What a horrific sight!  She was on fire, wood shavings and newspapers smelling of paraffin around her charred body.  Her eyes starting out of their sockets, her throat had been cut, almost hacking her head off.  There were blows to the head.  Her right foot and one hand completely burnt.  Doctor Chilcote’s report makes gory but worthwhile reading, it is available in the newspapers of the time and on line.  He discovered blood in the hall possibly where the blows to the head occurred.  These would have killed her.  Her body then appears to have been dragged into the Dining Room where her throat was cut.

John Lee was charged of murder at St Marychurch Town Hall, sent to Exeter Assizes, found guilty and was sentenced to hang at Exeter on the 23rd February 1885 where he famously survived three execution attempts at the gallows, thereafter he forever became known as “The Man They Could Not Hang”.

After serving a life sentence he was released from Portland Prison on the 18th December 1907 and on the 22 January 1909 he married Jessie Augusta Bulled at Newton Abbot in Devon, England.

In the churchyard of St Mary the Virgin, about twenty five yards or metres along the path from the lychgate on the right, can be found a part of a headstone in remembrance of Elizabeth Whitehead and Emma Keyse.

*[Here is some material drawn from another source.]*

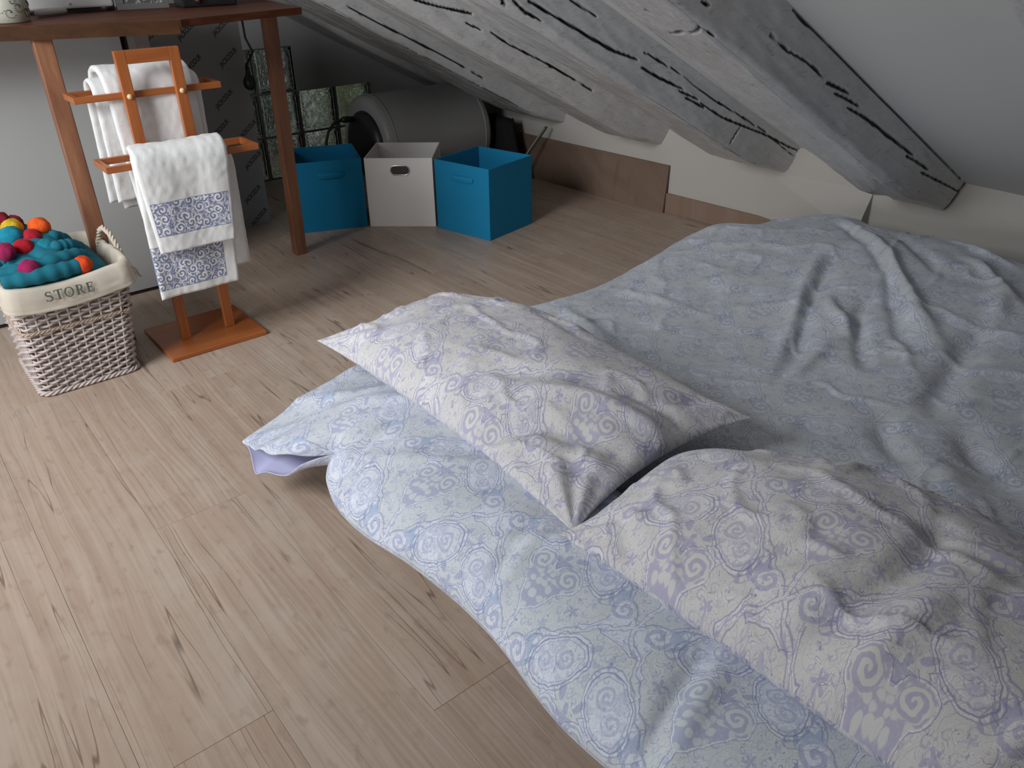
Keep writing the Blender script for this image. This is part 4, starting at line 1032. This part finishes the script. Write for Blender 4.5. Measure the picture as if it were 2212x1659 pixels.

Elizabeth Whitehead and Emma Keyes

 

……… read more on The Glen and John Lee.

Here is an account by author Charles George Harper, published in 1907:-

“Babbacombe – the real Babbacombe of the beach, not the strange new thing on the cliff-top – is the tiniest of places, with the “Cary Arms” inn, a little stone fishing-pier, a few boats, a fortuitous concourse of lobster-pots, a windlass or two, and a general air of being a natural growth, as indeed it is.

It seems remote from the evil passions of the world, but for all that seeming, it was the scene of a dreadful tragedy in 1884, when Miss Keyse, an elderly lady who lived in a picturesquely thatched cottage on the very margin of the beach, was murdered by John Lee, her manservant.

He was a young footman, a native of Kingskerswell. The motive was said to have been revenge for the reduction of his wages by sixpence a week. The whole thing is sordid, and one had rather not mention it at all; only the notoriety of the case compels.

Lee saturated the rooms with petroleum and set fire to the house, in the hope of concealing the evidence of his crime, but fortunately the fire was extinguished before it had made sufficient progress, and the marks on the body were discovered and Lee arrested.

He was tried, found guilty, sentenced to death, and actually brought to the scaffold at Exeter Gaol; but there the strange and unparalleled circumstances occurred which saved him from execution and condemned him to lifelong imprisonment instead.

Three several times the trap-door on which the condemned man stood refused to fall when the bolt was drawn, although each time, when he was led away, and it was tried, it worked properly. After the third attempt, it was decided, in the interest of the official spectators and of the wretched criminal himself, to prolong the harrowing scene no longer, and Lee was removed to his cell and a report sent to the Home Secretary who first respited him and then commuted the sentence to imprisonment for life.”